Thierry Robin : le métissage pour destin
Le port d'attache, le refuge de Thierry Robin, c'est un bourg à quelques kilomètres d'Angers. Mais la musique qui lui vagabonde dans la tête, elle vient de bien plus loin. Elle s'inspire de celles d'autres contrées, elle se nourrit sous d'autres climats. Témoin «Un ciel de cuivre», son nouvel album.
Parfums nomades de bon goût
Le port d'attache, le refuge de Thierry Robin, c'est un bourg à quelques kilomètres d'Angers. Mais la musique qui lui vagabonde dans la tête, elle vient de bien plus loin. Elle s'inspire de celles d'autres contrées, elle se nourrit sous d'autres climats. Témoin «Un ciel de cuivre», son nouvel album.
Chaleureux et empreints d'une sensualité épanouie, les univers de Thierry Robin suggèrent des liens de connivence entre les Afriques, l'Andalousie et l'Orient. Dépaysante, sa musique reflète l'idée belle et généreuse d'un univers musical décloisonné. Depuis «Gitans», en 1993, Thierry Robin n'avait pas enregistré un album aussi abouti, aussi convaincant que peut l'être celui-ci.
On retrouve dans «Un ciel de cuivre», les mêmes sentiments de ferveur joyeuse, la même fraîcheur, la même force des images, de celles, qui, on l'aura compris, font voyager et valser les repères trop familiers. Enregistré avec des sœurs et des frères de cœur, c'est pour ce baladin nomade une autre histoire de sangs mêlés, de vols libres, de plaisir au long cours, un autre rêve réalisé. Il y a là autour de lui Roberto et Bruno Saadna, les «collègues gitans de Perpignan», comme il dit. Il y a aussi Gulabi Sapera, la troublante chanteuse et danseuse du Rajasthan, Hacer Toruk, d'origine turque, une autre voix, prometteuse, et puis les clarinettes et saxophones de Renaud Pion, l'accordéon fureteur de Francis Varis, la science du rythme de François Laizeau, Keyvan Chemirani, Abdellah Achbani, Mohamed Arab, Abdelkarim Sami "Diabolo" et puis d'autres encore... Une grande famille, ardente et soudée dans le désir de partager.

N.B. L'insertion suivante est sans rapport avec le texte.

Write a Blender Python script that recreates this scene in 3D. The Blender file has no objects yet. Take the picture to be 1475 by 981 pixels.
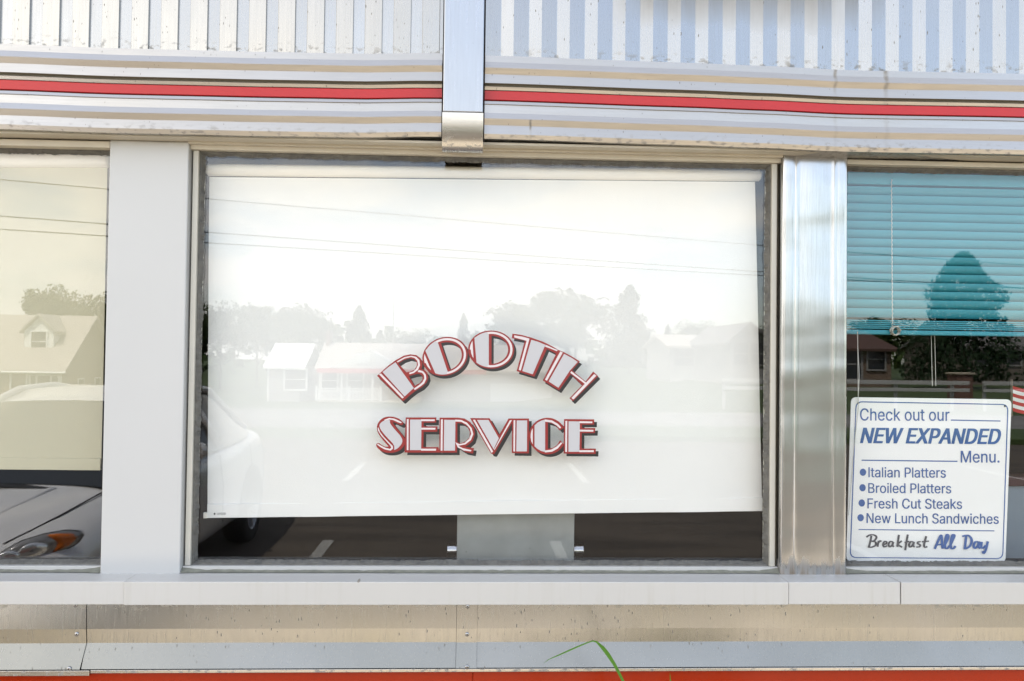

Chez tout esprit enclin aux a priori, Thierry Robin est un homme énigmatique, voire suspect. Né de parents français dans un village du Maine-et-Loire, outre la guitare, il joue du oud, du bouzouq et invente un langage musical à la croisée des cultures de plusieurs mondes. Faut-il déceler chez ce personnage hors-cadre un militant de plus pour le métissage? «Ceci n'est pas un concept, une valeur en soi pour moi, prévient-il. Le métissage c'est mon destin, j'y suis complétement immergé». La réponse est claire, sans déflorer le mystère. Et bien tant mieux! Au diable le rationnel, les réflexions trop corsetées.
Thierry Robin est de cette tribu d'aventuriers qui font des chemins buissonniers leur ordinaire. Loin des idées reçues, peu soucieux des codes, il aime frayer avec l'imprévisible, se laisser aller là où ses coups de cœur le mènent. Tout a commencé peut-être ce jour où il est tombé en arrêt devant les raffinements extrêmes du joueur de oud irakien Munir Bachir, ou bien cet autre jour où il a succombé au chant acéré du cantaor génial Camarón de la Isla. Il y eut aussi ce oud, rapporté de Tunisie par un copain, la découverte du chaâbi berbère avec des potes marocains à Angers... De belles rencontres, de grandes émotions, de celles qui font grandir un homme et donnent du sens à la vie d'un musicien.
Patrick Labesse.
ALBUM : Un ciel de cuivre (Naïve)
Thierry Robin en concert : le 9 mars à Angers, le 10 à Paris (La Cigale), le 11 à Poitiers, le 14 à Vanves, le 18 à Tremblay en France, le 24 à Troyes, le 25 à Paris (Zénith, avec Idir), les 28 et 29, le 1er avril (avec Erik Marchand) à Brest, le 27 juillet à Guérande.